Entries with scene source code
..............................

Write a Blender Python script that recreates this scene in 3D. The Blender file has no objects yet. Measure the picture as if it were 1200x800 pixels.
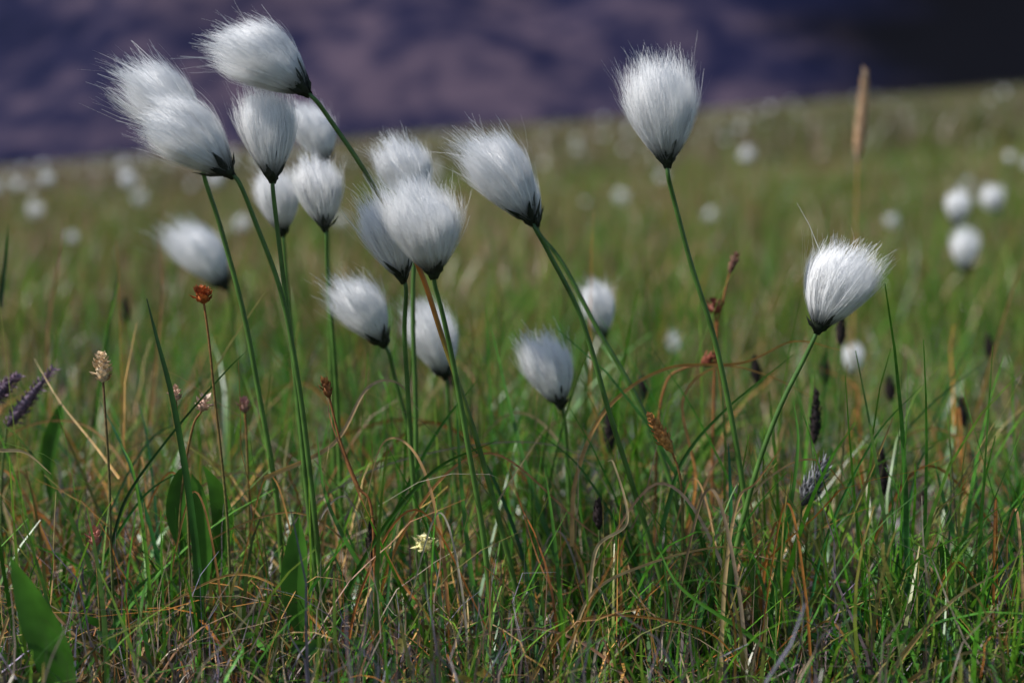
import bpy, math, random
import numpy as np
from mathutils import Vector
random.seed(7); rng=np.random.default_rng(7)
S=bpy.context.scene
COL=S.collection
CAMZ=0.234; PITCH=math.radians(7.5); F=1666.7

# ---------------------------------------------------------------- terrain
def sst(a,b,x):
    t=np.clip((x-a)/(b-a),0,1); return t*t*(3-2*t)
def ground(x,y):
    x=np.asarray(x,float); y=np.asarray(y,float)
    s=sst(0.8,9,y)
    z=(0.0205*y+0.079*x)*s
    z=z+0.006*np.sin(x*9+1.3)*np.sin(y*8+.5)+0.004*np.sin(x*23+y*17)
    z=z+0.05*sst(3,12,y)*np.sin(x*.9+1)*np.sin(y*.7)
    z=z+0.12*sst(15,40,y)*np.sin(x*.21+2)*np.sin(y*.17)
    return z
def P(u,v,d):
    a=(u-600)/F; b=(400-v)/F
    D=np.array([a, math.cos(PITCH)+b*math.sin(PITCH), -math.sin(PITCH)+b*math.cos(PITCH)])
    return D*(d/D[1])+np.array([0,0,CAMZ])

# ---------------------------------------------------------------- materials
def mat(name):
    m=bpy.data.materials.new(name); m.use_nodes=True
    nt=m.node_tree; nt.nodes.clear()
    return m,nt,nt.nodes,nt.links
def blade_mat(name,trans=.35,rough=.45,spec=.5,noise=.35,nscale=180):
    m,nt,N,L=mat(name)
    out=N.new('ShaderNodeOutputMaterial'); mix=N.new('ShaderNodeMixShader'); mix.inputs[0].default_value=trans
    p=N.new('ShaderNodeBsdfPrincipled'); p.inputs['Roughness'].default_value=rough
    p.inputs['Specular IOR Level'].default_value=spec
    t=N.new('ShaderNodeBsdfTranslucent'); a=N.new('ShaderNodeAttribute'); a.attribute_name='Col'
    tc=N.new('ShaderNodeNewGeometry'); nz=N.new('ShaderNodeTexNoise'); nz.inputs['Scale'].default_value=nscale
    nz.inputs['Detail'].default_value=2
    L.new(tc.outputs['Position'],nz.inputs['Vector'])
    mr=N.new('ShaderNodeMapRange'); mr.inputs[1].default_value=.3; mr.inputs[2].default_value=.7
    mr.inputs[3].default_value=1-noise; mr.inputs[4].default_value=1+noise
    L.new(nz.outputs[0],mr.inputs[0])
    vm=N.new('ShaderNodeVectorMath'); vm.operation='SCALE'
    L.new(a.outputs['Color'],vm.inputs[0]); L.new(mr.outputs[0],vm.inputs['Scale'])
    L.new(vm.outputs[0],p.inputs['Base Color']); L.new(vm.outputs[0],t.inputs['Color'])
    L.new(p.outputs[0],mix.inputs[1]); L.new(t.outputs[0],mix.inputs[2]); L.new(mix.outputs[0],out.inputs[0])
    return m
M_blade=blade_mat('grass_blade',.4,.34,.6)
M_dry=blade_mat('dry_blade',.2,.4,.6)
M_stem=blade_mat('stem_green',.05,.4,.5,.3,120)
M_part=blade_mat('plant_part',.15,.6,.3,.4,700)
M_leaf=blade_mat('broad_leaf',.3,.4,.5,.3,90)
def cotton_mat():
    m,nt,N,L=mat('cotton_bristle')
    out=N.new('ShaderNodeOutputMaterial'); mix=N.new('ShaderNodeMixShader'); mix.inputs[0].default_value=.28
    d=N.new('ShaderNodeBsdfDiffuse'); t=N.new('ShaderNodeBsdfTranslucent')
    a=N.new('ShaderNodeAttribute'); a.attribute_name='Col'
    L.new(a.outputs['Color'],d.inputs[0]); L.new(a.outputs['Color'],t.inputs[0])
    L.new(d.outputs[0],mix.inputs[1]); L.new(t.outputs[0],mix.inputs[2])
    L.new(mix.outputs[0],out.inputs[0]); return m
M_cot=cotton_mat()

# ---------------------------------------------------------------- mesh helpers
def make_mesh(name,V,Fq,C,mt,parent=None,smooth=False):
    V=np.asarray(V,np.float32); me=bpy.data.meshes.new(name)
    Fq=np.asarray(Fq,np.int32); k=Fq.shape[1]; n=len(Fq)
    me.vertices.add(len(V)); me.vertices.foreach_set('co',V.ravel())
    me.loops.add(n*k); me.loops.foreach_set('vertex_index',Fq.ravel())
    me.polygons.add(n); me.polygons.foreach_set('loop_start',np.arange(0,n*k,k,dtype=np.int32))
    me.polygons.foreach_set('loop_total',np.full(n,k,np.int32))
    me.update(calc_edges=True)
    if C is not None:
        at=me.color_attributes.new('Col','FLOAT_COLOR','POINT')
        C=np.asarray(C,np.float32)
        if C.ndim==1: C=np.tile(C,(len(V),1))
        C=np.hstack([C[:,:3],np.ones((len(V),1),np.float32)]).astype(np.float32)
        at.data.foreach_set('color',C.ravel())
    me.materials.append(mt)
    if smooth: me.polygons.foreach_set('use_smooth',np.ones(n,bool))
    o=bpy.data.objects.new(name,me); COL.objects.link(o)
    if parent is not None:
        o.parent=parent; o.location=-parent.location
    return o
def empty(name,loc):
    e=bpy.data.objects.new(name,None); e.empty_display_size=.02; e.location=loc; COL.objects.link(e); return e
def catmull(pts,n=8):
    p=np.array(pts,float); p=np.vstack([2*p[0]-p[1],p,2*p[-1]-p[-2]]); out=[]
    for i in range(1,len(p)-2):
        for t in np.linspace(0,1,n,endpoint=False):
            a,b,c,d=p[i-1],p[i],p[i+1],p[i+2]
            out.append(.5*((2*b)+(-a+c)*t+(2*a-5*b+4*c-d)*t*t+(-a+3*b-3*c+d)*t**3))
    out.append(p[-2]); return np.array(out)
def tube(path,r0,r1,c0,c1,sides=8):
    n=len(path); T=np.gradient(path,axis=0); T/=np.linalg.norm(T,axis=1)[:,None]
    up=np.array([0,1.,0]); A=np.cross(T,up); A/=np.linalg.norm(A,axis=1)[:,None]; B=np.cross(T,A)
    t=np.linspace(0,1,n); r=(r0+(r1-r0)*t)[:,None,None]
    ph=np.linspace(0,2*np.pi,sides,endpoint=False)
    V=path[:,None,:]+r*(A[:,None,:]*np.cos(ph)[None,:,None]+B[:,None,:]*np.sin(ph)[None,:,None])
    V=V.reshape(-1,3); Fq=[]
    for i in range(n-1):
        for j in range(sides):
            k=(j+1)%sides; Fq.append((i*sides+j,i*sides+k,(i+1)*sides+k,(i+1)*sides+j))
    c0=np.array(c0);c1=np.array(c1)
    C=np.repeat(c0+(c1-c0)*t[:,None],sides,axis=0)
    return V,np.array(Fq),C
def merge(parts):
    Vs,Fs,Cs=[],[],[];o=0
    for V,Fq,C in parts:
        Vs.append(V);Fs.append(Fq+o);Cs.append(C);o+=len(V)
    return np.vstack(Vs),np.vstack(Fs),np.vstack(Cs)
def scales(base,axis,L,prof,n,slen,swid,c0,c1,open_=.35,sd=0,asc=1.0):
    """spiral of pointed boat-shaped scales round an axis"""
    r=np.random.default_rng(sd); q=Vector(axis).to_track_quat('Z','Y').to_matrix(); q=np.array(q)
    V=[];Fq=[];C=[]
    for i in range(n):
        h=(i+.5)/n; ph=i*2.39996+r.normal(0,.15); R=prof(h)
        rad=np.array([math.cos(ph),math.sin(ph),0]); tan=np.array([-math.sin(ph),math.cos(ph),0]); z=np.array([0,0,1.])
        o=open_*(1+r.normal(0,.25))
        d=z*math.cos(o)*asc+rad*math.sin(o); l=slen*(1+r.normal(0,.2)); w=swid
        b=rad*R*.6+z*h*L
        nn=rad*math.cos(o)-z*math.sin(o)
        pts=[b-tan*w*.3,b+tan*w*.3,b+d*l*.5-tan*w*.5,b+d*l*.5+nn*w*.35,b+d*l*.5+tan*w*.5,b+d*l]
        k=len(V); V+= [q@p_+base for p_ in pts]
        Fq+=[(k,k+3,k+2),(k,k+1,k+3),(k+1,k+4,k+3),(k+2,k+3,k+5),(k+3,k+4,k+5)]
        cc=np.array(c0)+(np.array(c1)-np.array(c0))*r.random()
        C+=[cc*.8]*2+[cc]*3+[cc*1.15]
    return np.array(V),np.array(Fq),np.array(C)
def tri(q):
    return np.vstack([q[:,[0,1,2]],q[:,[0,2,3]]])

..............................

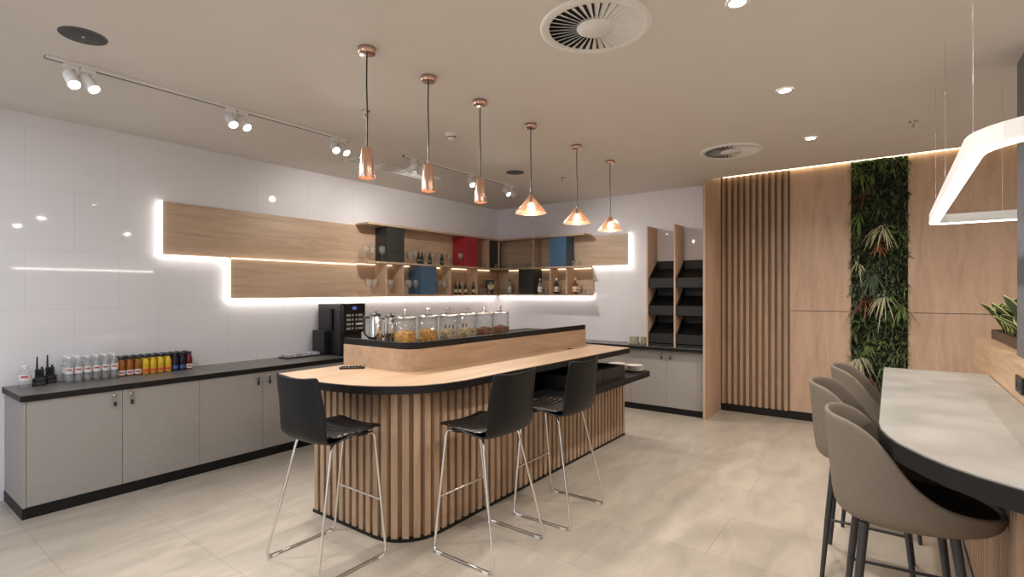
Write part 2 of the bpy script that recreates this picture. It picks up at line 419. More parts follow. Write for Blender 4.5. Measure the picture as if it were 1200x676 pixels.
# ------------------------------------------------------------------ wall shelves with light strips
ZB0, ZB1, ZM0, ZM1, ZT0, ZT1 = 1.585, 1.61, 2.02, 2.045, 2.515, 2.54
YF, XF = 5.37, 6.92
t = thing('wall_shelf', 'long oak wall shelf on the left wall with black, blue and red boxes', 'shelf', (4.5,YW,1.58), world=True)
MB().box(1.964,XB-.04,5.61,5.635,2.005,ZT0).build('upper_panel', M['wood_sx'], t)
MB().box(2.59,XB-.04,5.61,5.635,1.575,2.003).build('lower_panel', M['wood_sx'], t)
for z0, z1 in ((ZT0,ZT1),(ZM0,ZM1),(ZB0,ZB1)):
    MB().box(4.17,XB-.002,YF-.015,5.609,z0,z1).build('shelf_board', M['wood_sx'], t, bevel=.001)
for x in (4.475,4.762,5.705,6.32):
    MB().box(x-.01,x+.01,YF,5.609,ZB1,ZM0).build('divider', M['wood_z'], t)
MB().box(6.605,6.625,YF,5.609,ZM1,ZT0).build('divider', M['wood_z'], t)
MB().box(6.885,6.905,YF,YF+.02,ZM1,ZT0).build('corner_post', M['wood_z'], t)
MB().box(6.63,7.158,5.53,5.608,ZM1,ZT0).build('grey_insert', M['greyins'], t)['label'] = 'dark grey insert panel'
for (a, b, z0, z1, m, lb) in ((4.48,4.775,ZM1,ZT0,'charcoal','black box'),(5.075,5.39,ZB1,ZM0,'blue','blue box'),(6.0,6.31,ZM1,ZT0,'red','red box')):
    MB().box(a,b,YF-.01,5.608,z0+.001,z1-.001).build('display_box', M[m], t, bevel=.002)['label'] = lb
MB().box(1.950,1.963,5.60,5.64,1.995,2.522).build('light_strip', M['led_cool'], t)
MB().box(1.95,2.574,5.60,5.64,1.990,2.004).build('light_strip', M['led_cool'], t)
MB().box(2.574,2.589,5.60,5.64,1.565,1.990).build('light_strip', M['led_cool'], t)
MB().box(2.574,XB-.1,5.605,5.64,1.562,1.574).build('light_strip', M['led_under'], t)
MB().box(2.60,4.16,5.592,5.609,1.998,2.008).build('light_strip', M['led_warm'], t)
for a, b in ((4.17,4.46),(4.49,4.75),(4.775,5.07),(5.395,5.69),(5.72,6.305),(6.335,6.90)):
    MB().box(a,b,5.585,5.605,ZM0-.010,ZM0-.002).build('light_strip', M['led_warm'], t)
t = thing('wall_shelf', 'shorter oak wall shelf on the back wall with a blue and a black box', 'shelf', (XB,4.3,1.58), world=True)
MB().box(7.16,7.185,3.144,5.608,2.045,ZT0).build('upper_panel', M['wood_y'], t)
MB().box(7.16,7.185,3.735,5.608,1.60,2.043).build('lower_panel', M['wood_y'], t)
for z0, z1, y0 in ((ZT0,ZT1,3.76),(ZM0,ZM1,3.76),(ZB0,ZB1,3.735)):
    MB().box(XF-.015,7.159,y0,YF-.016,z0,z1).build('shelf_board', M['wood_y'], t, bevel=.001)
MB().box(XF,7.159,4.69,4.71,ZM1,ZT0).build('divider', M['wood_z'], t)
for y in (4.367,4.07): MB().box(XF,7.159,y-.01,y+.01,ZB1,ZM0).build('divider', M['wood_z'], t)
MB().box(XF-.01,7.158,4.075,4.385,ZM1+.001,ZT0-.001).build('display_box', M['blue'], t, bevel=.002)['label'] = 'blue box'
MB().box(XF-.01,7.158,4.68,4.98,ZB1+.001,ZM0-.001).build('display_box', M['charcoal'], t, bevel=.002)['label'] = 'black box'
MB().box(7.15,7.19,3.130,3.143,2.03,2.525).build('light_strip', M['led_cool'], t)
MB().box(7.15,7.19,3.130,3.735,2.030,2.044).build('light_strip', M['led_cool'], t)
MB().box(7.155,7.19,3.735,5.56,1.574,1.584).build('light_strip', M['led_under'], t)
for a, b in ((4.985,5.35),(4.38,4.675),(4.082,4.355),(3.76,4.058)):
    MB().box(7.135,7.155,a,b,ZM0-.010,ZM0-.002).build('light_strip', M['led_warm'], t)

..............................

Set down, without pictures, the lines between the line holding "Write a Blender" and the line holding "CAMZ=0.234; PITCH=math.radians(7.5); F=1666.7", both inclusive.

▶ _Output of the exercise_
Write a Blender Python script that recreates this scene in 3D. The Blender file has no objects yet. Measure the picture as if it were 1200x800 pixels.
import bpy, math, random
import numpy as np
from mathutils import Vector
random.seed(7); rng=np.random.default_rng(7)
S=bpy.context.scene
COL=S.collection
CAMZ=0.234; PITCH=math.radians(7.5); F=1666.7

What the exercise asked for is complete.